Nonetheless, by all accounts the tax authorities are also becoming more exacting in handling expat tax declarations.

"There is an increasing burden on the expatriate taxpayer to provide ever more documentation to substantiate statements made on their tax declaration," Carty said. "Demanding the submission of additional documentation beyond the return itself is tantamount to auditing every foreigner even before they have provided any basis to suspect they have committed tax evasion."

The procedure for filing key tax deductions exclusively available to foreigners, such as the subtraction of an employer's reimbursement of housing expenses from total income, has become more complicated this year, tax consultants said.
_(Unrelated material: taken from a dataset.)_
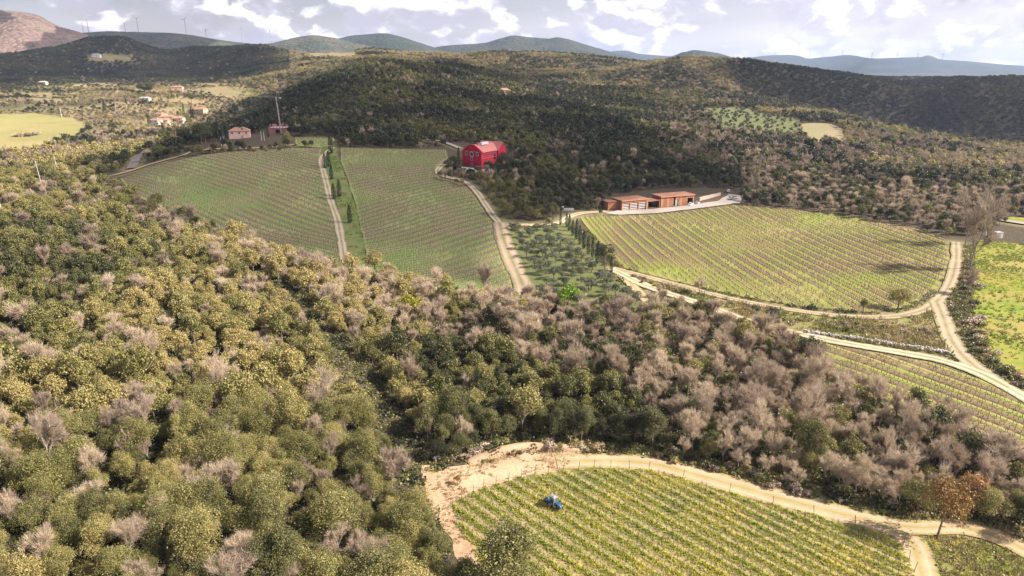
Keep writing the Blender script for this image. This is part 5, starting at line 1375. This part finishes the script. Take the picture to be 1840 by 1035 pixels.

"In the past, getting the housing deduction was easy, because the inspectorate did not ask for confirmation [of the amount declared]," said Dinar Akhmetov, a tax consultant with Harvey and Associates in Moscow. Now, he said, foreign taxpayers must show their rental contract, receipts from their landlord and an official letter from their employer stating that the amount declared was indeed paid as a housing reimbursement.

Penalties for tax evasion can be severe, although they are rarely enforced to their full extent.

According to Nikiforov, the law dictates that evaders be fined 5 percent of total tax due for each month unpaid for the first six months, and 10 percent per month thereafter. If the amount due is more than 83 minimum wages, or about $3,000, criminal charges can be filed.

"There have been criminal cases opened in the past against foreigners, but I don't think they've jailed anyone," he said, "Usually there is the option of paying the amount owed."

Nikiforov's office appears to be helplessly understaffed to deal with the thousands of foreigners in Moscow.

"We used to have around 10 people, but now we have expanded to about 20," he said.

"To be honest, the Tax Inspectorate is too busy to monitor the expat community in Russia," Akhmetov said.

"Our advice to our clients is to be employed by a 100 percent offshore company, because the Tax Inspectorate will never check what they declare on their forms."